The thing is, if you can’t make sense of the vast amount of data your organization is creating, you are sitting with a worthless creation.
Structured and unstructured data
Historically, academic institutions focused on analyzing structured data to gain insights into their students’ and their own level of performance.
Making sense out of structured data that appears on excel sheets and in report tables is relatively easy.
Structured data is defined as clearly defined data types whose pattern makes them easily searchable.
Unstructured data, on the other hand, needs a completely new analytical model. Unstructured data comes in the form of e-mail messages, videos, photos, audio files, presentations, webpages, and social media communications.
It is the continued proliferation of digital participation by everyone with a smartphone, and a computer that is contributing to the vast data sets universities are faced with.
The thing is, these unstructured data sets don’t show any obvious underlying patterns that can be analyzed for further insights.
A university executive resolution, for example, is the culmination of many discussions in meetings, countless emails and many revisions before the final decision. The eventual resolution is one data point, but it’s accompanied by so much unstructured data.
It is clear that traditional methods of analyzing and interpreting data no longer applies. It is not expedient to analyze time-sensitive data like a demonstration on campus through various reports after the event.
Cognitive computing
A new solution that involves cognitive computing is necessary to make sense out of the vast data generated in education.
The Cognitive Computing Consortium defines the technology like this: “It [cognitive computing] is able to address complex situations that are characterized by ambiguity and uncertainty; in other words, it handles human kinds of problems.
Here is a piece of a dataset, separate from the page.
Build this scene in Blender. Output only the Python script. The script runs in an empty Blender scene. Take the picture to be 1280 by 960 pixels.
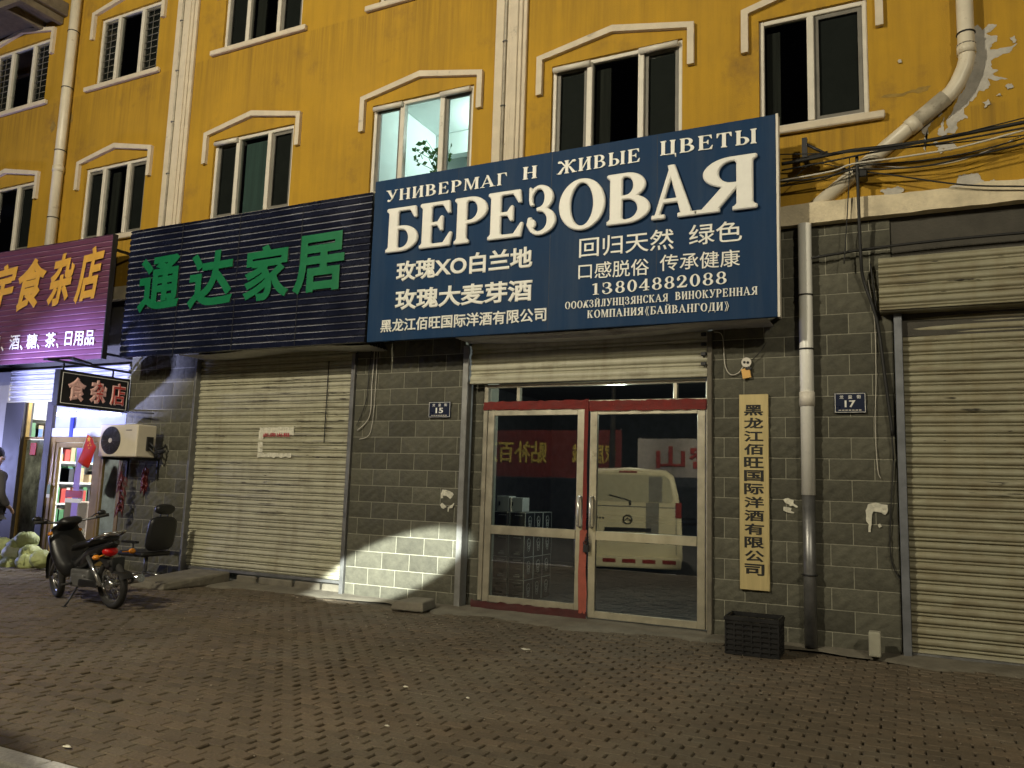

In these dynamic, information-rich, and shifting situations, data tends to change frequently, and it is often conflicting.”
Finding patterns
Through cognitive computing’s ability to discover patterns, meaning can be derived from unstructured data. These patterns are invaluable for insights and decision-making, but they are not obvious. They can only be revealed by cognitive computing through machine learning algorithms.
Machine learning algorithms are able to determine how and what data groups are integrated, thus creating a degree of context, which helps to give structure to unstructured data.
Progressive academic institutions realize that they will have to embrace advanced technologies like cognitive computing to help them optimize their vast potential.
Specifically, cognitive computing, applied to unstructured data can lead to the discovery of insights and intelligence that remained obscured in the past.
The use of cognitive computing to make sense of big data will help tertiary institutions to deliver better, more personalized services that will benefit each individual student optimally.